No palco do Rock in Rio

Nascida em Uberaba, região onde o agronegócio e a música sertaneja fazem uma dupla imbatível, o Black Pantera nadou contra a corrente desde o primeiro dia. Tocar rock pesado na cidade do Triângulo Mineiro não é, digamos, surfar na onda boa. Apesar de não estar na lista dos mais ouvidos do Spotify e de outras plataformas, o rock resiste, ainda faz barulho, tem relevância e continua movimentando uma cena importante. O trio está aí para provar. No entanto, sair dessa bolha foi fundamental. O Black Pantera já tocou nos mesmos festivais que tinham como convidadas Duda Beat e Anavitória.

“Estamos acostumados a ir na contramão. Nunca nos acomodamos, nunca quisemos tocar só em festival de metal, já colamos com a galera do rap em Uberaba.

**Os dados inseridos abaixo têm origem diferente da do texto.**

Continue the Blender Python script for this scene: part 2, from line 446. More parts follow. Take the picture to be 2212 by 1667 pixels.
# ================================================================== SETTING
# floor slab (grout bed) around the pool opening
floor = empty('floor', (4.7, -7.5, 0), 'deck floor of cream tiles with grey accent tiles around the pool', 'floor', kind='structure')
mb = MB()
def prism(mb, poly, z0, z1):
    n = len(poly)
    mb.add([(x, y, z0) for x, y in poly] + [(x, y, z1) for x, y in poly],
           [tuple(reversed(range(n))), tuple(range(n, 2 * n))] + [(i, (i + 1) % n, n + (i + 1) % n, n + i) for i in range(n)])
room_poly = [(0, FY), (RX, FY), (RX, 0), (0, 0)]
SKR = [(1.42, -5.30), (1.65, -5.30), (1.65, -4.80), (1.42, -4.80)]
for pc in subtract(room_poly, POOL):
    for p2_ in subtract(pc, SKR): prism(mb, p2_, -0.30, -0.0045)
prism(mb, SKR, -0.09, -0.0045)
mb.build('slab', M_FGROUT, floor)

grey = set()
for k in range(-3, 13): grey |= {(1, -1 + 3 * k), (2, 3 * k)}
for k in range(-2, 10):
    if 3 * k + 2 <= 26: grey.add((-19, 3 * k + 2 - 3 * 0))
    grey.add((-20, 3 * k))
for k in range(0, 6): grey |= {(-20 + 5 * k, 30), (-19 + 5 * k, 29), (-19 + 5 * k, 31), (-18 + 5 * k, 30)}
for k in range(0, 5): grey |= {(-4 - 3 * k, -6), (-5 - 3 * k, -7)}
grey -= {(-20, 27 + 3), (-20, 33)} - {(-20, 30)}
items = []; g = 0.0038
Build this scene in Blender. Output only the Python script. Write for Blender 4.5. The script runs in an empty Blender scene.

Se não fosse assim a gente não ia conseguir expandir nosso trabalho”, diz o vocalista Charles.

Curiosamente, o Black Pantera tocou primeiro no exterior, em festivais nos Estados Unidos e na Europa, para depois começar a ser notado no Brasil, entre 2017 e 2018. Fora do país, a banda dividiu line-ups com Slayer, Linkin Park, Green Day e Rancid, entre outros grupos que Charles, Chaene e Rodrigo escutavam na calorenta Uberaba. “Ascensão” traduz bem o momento do grupo. A conquista mais recente foi o convite para tocar no Rock in Rio. No dia 2 de setembro, no Palco Sunset, os mineiros convidam o Devotos, banda de punk rock recifense referência no país desde os anos 90.

Até lá, o Black Pantera realiza alguns shows da turnê do novo disco e colhe os frutos de todos os ‘corres’ feitos desde que o trio se reuniu para fazer muito barulho — tanto com uma música visceral e impactante, quanto pelo discurso que afronta qualquer tipo de opressão. “Não estamos no Rock in Rio à toa, trabalhamos muito, passamos por muito rolê pesado, de dormir na rua, de viajar só com passagem de ida e volta e não ter direito onde ficar. Nunca nos acomodamos”, arremata o baterista Rodrigo Augusto.